Element uniqueness/antisymmetry in partial ordering

elementary-set-theoryequivalence-relationsorder-theoryrelations

  1. Consider set $A = \{a, b, c \}$ and suppose that our relations are aRa, bRb, and cRc.

I believe this is a partial ordering because all of the relations follow reflexivity, transitivity, and antisymmetry. Would that be correct?

  1. Consider set $A = \{a, b, c \}$ and suppose that our relations are aRa, aRb, bRa, bRb, cRc.

I am confused about whether this is a partial ordering. In particular, bRa, aRb means that a = b by antisymmetry. Since the set definition does not reflect that $a = b$, does this relation not satisfy the criteria for a partial ordering?

Best Answer

The second relation is not a partial order, because it fails antisymmetry, but it is an equivalence relation (because it is reflexive, symmetric, and transitive, but not anti-symmetric, for the reason you state: $aRb$ and $bRa$, but $a \neq b$).
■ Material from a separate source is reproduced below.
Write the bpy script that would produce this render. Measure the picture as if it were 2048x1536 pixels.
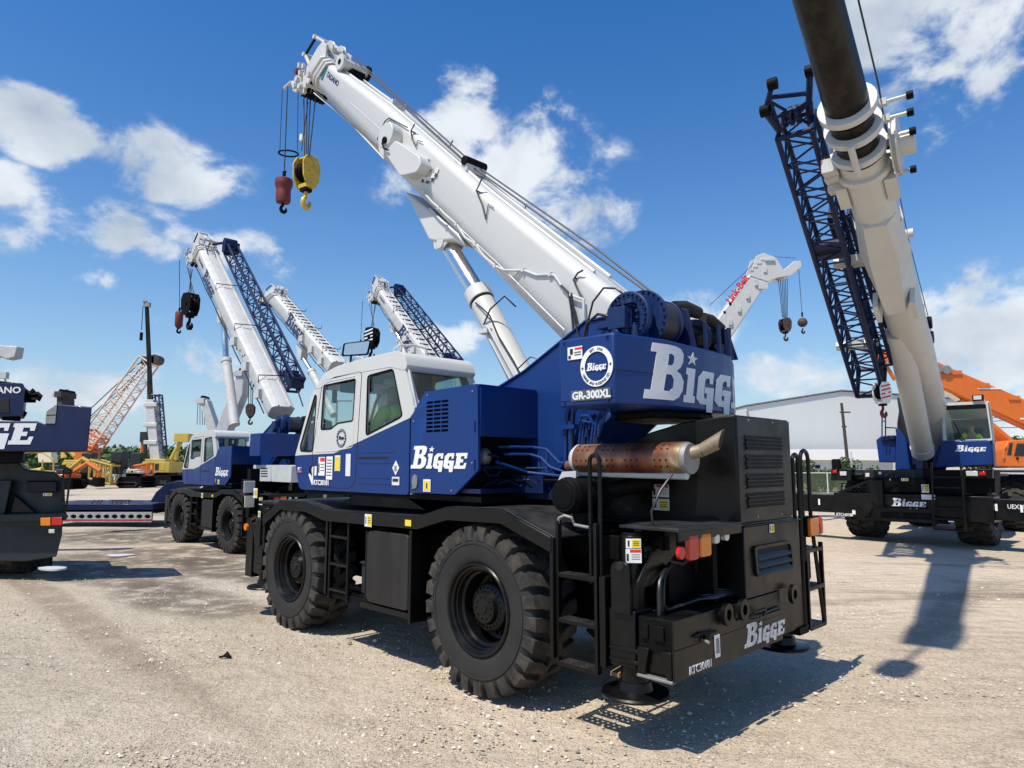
import bpy, math, random
import numpy as np
from mathutils import Vector, Matrix
for o in list(bpy.data.objects): bpy.data.objects.remove(o)
random.seed(7); RNG = np.random.default_rng(5)
scn = bpy.context.scene
COL = scn.collection
# ------------------------------------------------------------------ camera, sky, sun, exposure
FPX, CX, CY, CAMH = 1370.0, 1024.0, 768.0, 2.0
PITCH = math.atan(162/1370.0)
TH = math.radians(44.7)                      # heading of the parked cranes
cd = bpy.data.cameras.new("camera"); cam = bpy.data.objects.new("camera", cd); COL.objects.link(cam)
cam.location = (0, 0, CAMH); cam.rotation_euler = (math.pi/2 + PITCH, 0, 0)
cd.sensor_width = 36.0; cd.lens = 36.0*FPX/2048.0; cd.clip_end = 5000; cd.clip_start = 0.05
scn.camera = cam
SUN_EL = math.radians(60.8)
SUN_DIR = Vector((-math.cos(TH)*math.cos(SUN_EL), -math.sin(TH)*math.cos(SUN_EL), math.sin(SUN_EL)))
sl = bpy.data.lights.new("sun", 'SUN'); sl.energy = 5.0; sl.angle = math.radians(0.5); sl.color = (1, .94, .83)
so = bpy.data.objects.new("sun", sl); COL.objects.link(so)
so.rotation_euler = SUN_DIR.to_track_quat('Z', 'Y').to_euler(); so.location = (0, 0, 60)
scn.view_settings.view_transform = 'Standard'; scn.view_settings.look = 'None'
scn.view_settings.exposure = 0.08; scn.view_settings.gamma = 1
RT = np.array([1, 0, 0.]); FW = np.array([0, math.cos(PITCH), math.sin(PITCH)]); UP = np.array([0, -math.sin(PITCH), math.cos(PITCH)])
CC = np.array([0, 0, CAMH])
def ray(u, v): return FW + RT*(u-CX)/FPX - UP*(v-CY)/FPX
def dep(u, v, w): return CC + ray(u, v)*w                 # point seen at (u,v), w metres ahead
def gnd(u, v, z=0.): d = ray(u, v); return CC + d*((z-CAMH)/d[2])

def make_world():
    w = bpy.data.worlds.new("World"); scn.world = w; w.use_nodes = True
    nt = w.node_tree; nt.nodes.clear(); N = nt.nodes.new; L = nt.links.new
    out = N('ShaderNodeOutputWorld'); bg = N('ShaderNodeBackground'); bg.inputs[1].default_value = 1.0
    sky = N('ShaderNodeTexSky'); sky.sky_type = 'NISHITA'; sky.sun_disc = False
    sky.sun_elevation = SUN_EL; sky.sun_rotation = math.atan2(SUN_DIR.x, SUN_DIR.y)
    sky.air_density = 1.15; sky.dust_density = 0.6; sky.ozone_density = 3.2; sky.altitude = 0
    tc = N('ShaderNodeTexCoord')
    nrm = N('ShaderNodeVectorMath'); nrm.operation = 'NORMALIZE'; L(tc.outputs['Generated'], nrm.inputs[0])
    def math_(op, a, b=None, c=None, clamp=False):
        m = N('ShaderNodeMath'); m.operation = op; m.use_clamp = clamp
        for i, x in enumerate((a, b, c)):
            if x is None: continue
            if isinstance(x, (int, float)): m.inputs[i].default_value = x
            else: L(x, m.inputs[i])
        return m.outputs[0]
    # skew the sky: stretch noise horizontally
    mp = N('ShaderNodeMapping'); mp.inputs['Scale'].default_value = (1, 1, 1.35); L(nrm.outputs[0], mp.inputs[0])
    n1 = N('ShaderNodeTexNoise'); n1.inputs['Scale'].default_value = 8.5; n1.inputs['Detail'].default_value = 12; n1.inputs['Roughness'].default_value = .60
    n1.inputs['Distortion'].default_value = .25
    L(mp.outputs[0], n1.inputs[0])
    n2 = N('ShaderNodeTexNoise'); n2.inputs['Scale'].default_value = 7.0; n2.inputs['Detail'].default_value = 9; L(mp.outputs[0], n2.inputs[0])
    # cumulus groups: (px, py, rx, ry, weight)
    blobs = [(60, 235, 90, 42, 1.0), (140, 285, 110, 45, 1.05), (240, 305, 110, 48, 1.1), (340, 345, 110, 45, 1.0), (410, 365, 60, 30, .8), (10, 390, 110, 45, 1.0), (110, 430, 120, 50, 1.05), (230, 460, 130, 45, 1.05), (340, 485, 110, 40, .9),
             (430, 500, 80, 35, .75), (520, 530, 80, 60, .7), (195, 552, 55, 20, .55), (940, 240, 95, 75, 1.0), (1050, 320, 120, 90, 1.05), (1120, 390, 120, 95, 1.0),
             (1000, 440, 110, 80, .8), (790, 370, 60, 60, .5), (1880, 60, 170, 110, .95), (1820, 190, 110, 80, .75), (1990, 30, 120, 80, .6), (1850, 285, 60, 40, .4),
             (1980, 660, 140, 90, 1.1), (1900, 720, 110, 60, .9), (2060, 760, 150, 110, 1.0), (1600, 745, 130, 42, 1.15), (1500, 760, 60, 30, .7), (1690, 735, 60, 40, .8),
             (920, 680, 70, 40, .85), (870, 700, 60, 50, .6), (1060, 680, 60, 40, .7), (1380, 640, 90, 70, .85), (380, 720, 110, 55, .7), (330, 645, 60, 22, .5),
             (440, 680, 80, 40, .5), (150, 790, 300, 70, .48), (330, 830, 260, 60, .5), (1560, 830, 300, 60, .5), (500, 870, 500, 40, .35),(2000, 860, 300, 60, .6)]
    acc = None
    for (u, v, rx, ry, wt) in blobs:
        d = ray(u, v); d = d/np.linalg.norm(d)
        rx_, ry_ = rx/FPX*abs(d[1])*1.12, ry/FPX*1.05
        sub = N('ShaderNodeVectorMath'); sub.operation = 'SUBTRACT'; L(nrm.outputs[0], sub.inputs[0]); sub.inputs[1].default_value = tuple(d)
        az = N('ShaderNodeVectorMath'); az.operation = 'DOT_PRODUCT'; L(sub.outputs[0], az.inputs[0])
        h = np.array([d[1], -d[0], 0]); h /= np.linalg.norm(h); up = np.cross(h, d)
        az.inputs[1].default_value = tuple(h/rx_)
        el = N('ShaderNodeVectorMath'); el.operation = 'DOT_PRODUCT'; L(sub.outputs[0], el.inputs[0]); el.inputs[1].default_value = tuple(up/ry_)
        fb = N('ShaderNodeVectorMath'); fb.operation = 'DOT_PRODUCT'; L(sub.outputs[0], fb.inputs[0]); fb.inputs[1].default_value = tuple(d/.3)
        s = math_('MULTIPLY_ADD', az.outputs['Value'], az.outputs['Value'], math_('MULTIPLY', el.outputs['Value'], el.outputs['Value']))
        s = math_('MULTIPLY_ADD', fb.outputs['Value'], fb.outputs['Value'], s)
        g = math_('MULTIPLY', math_('EXPONENT', math_('MULTIPLY', s, -.75)), wt)
        acc = g if acc is None else math_('MAXIMUM', acc, g)
    nz = math_('MULTIPLY_ADD', n1.outputs[0], 3.9, -2.0)
    dens = math_('ADD', acc, nz)
    # only where a group lives
    dens = math_('MULTIPLY', dens, math_('MULTIPLY', acc, 2.2, clamp=True))
    mr = N('ShaderNodeMapRange'); mr.interpolation_type = 'SMOOTHERSTEP'; L(dens, mr.inputs[0]); mr.inputs[1].default_value = .16; mr.inputs[2].default_value = .95
    mask = math_('MULTIPLY', mr.outputs[0], .93)
    cr = N('ShaderNodeMapRange'); L(n2.outputs[0], cr.inputs[0]); cr.inputs[1].default_value = .3; cr.inputs[2].default_value = .62
    cc = N('ShaderNodeMix'); cc.data_type = 'RGBA'; L(cr.outputs[0], cc.inputs[0]); cc.inputs[6].default_value = (.42, .50, .60, 1); cc.inputs[7].default_value = (.84, .88, .92, 1)
    hs = N('ShaderNodeHueSaturation'); hs.inputs['Saturation'].default_value = 1.40; hs.inputs['Value'].default_value = .138; hs.inputs['Hue'].default_value = .508; L(sky.outputs[0], hs.inputs['Color'])
    sz = N('ShaderNodeSeparateXYZ'); L(nrm.outputs[0], sz.inputs[0])
    hz = math_('MULTIPLY', math_('EXPONENT', math_('MULTIPLY', math_('MAXIMUM', sz.outputs[2], 0.0), -5.5)), .88)
    hm = N('ShaderNodeMix'); hm.data_type = 'RGBA'; L(hz, hm.inputs[0]); L(hs.outputs[0], hm.inputs[6]); hm.inputs[7].default_value = (.40, .58, .78, 1)
    mx = N('ShaderNodeMix'); mx.data_type = 'RGBA'; L(mask, mx.inputs[0]); L(hm.outputs[2], mx.inputs[6]); L(cc.outputs[2], mx.inputs[7])
    L(mx.outputs[2], bg.inputs[0]); L(bg.outputs[0], out.inputs[0])
make_world()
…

The first relation is both an equivalence relation and, as you note, a partial order. (It is vacuously symmetric and antisymmetric and transitive).


Note: A set, e.g., $A= \{a, b, c\}$ is such that there is no duplicity of elements. So, e.g., you can rest assured that $a \neq b$, else the set would be $A= \{a, c\},$, or $A= \{b, c\}$. By the definition of a set, every listed in the set, is distinct wrt other elements in the set.